- _DATA IN THIS EXERCISE_:
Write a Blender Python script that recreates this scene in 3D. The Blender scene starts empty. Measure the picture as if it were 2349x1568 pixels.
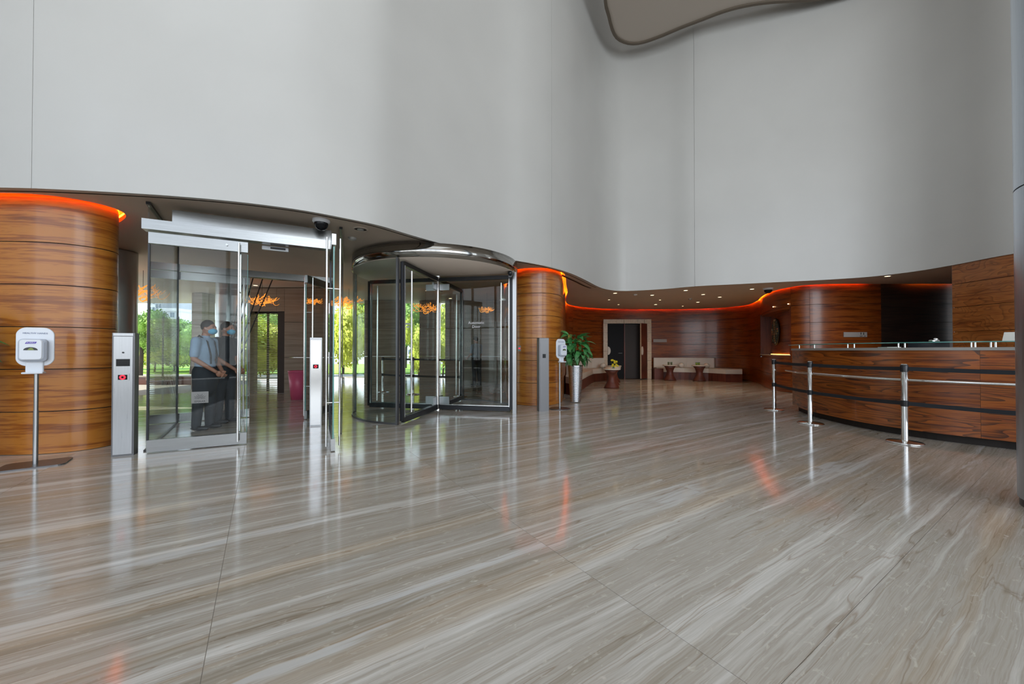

==

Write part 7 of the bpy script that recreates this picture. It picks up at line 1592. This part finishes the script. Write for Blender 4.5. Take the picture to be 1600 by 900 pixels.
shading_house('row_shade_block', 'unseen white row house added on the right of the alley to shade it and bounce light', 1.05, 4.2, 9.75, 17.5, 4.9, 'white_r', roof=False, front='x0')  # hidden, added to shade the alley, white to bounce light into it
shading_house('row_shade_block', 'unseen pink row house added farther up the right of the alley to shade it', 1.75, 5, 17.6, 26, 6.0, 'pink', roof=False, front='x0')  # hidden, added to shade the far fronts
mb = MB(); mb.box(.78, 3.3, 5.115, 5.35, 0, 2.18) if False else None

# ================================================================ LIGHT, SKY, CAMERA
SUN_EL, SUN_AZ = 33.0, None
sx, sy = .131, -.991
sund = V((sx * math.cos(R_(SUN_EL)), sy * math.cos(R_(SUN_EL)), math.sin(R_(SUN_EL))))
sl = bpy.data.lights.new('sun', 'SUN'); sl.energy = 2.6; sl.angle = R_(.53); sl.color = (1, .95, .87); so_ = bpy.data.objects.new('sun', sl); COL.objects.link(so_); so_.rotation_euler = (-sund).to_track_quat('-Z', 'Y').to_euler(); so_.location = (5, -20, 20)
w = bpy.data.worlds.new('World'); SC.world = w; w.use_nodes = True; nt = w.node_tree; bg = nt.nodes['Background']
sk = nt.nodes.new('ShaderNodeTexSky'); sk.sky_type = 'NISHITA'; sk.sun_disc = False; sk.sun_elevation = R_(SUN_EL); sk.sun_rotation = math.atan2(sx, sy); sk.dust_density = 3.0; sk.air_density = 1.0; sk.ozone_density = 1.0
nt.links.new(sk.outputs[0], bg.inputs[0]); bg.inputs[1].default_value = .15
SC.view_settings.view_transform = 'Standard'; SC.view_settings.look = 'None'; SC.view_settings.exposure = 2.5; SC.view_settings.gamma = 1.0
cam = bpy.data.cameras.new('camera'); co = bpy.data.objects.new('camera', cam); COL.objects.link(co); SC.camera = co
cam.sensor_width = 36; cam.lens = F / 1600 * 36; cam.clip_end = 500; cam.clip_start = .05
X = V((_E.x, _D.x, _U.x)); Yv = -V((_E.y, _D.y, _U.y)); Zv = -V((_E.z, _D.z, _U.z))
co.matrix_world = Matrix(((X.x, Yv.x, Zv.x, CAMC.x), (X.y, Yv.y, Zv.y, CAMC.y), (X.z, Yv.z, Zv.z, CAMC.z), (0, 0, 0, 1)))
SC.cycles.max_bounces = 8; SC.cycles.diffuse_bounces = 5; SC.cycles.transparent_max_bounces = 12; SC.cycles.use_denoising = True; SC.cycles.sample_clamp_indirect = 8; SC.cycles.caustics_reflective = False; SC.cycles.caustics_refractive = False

- _WHAT THE TASK REQUIRES_: Write out, exactly as they stand, the lines from the one containing "Write part 7" through the one containing "mb = MB(); mb.box(.78, 3.3, 5.115, 5.35, 0, 2.18)", both ends included.

- _COMPLETE RESPONSE_:
Write part 7 of the bpy script that recreates this picture. It picks up at line 1592. This part finishes the script. Write for Blender 4.5. Take the picture to be 1600 by 900 pixels.
shading_house('row_shade_block', 'unseen white row house added on the right of the alley to shade it and bounce light', 1.05, 4.2, 9.75, 17.5, 4.9, 'white_r', roof=False, front='x0')  # hidden, added to shade the alley, white to bounce light into it
shading_house('row_shade_block', 'unseen pink row house added farther up the right of the alley to shade it', 1.75, 5, 17.6, 26, 6.0, 'pink', roof=False, front='x0')  # hidden, added to shade the far fronts
mb = MB(); mb.box(.78, 3.3, 5.115, 5.35, 0, 2.18) if False else None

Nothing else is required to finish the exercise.